What makes the bad days, or moments, tolerable is the way I choose to look at things.  The fact that I choose to not let those little things bother me so much that I can't find a way to enjoy the moments that bring me happiness.

Moments like sitting in the stands at a local community fair listening to string music, watching children dance along, listening to my friends laughing, watching the sunset all the while knowing that people have been coming to this fair for over a hundred years, mostly just to see each other and stay connected. 

Like seeing a buck come out of the trees south of our house and knowing that he feels safe there. 

And sitting on the deck at our friend's house, after a fantastic meal, watching the full moon come up on the horizon and everyone got quiet, because sometimes there's just nothing to say when nature makes an entrance into your world.

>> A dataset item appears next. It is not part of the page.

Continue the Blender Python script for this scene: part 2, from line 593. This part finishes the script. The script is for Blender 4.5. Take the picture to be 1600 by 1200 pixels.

Feeling exhilarated at standing outside during a thunderstorm that cracks so loud you feel it in your gut and you know you should run inside but you want to experience it as long as you can.

Finally, under a full moon and perfect temperatures, seeing Neil Young live in concert and knowing you're there to support local farmers. 

Its not just the big moments I see through rose-colored glasses. There are thousands of little moments every day that cause me to stop and give out a breath of gratitude to the universe for bringing me to this place, at this time, with these people.

I'm grateful that I have the sense to realize how fortunate I am. How a few miserable people can't, and won't, cause me to quit or leave. Grateful for the sense to realize that its all in how I look at things...

Its all about perspective. If you could see the view from my front porch, you'd understand.

1 comment:

  1. Bonjour, Denise,
    I love your blogs! They're interesting, entertaining and well-written. And, perspective is a valuable quality, it's something I struggle with everyday. Thanks for sharing your thoughts with us.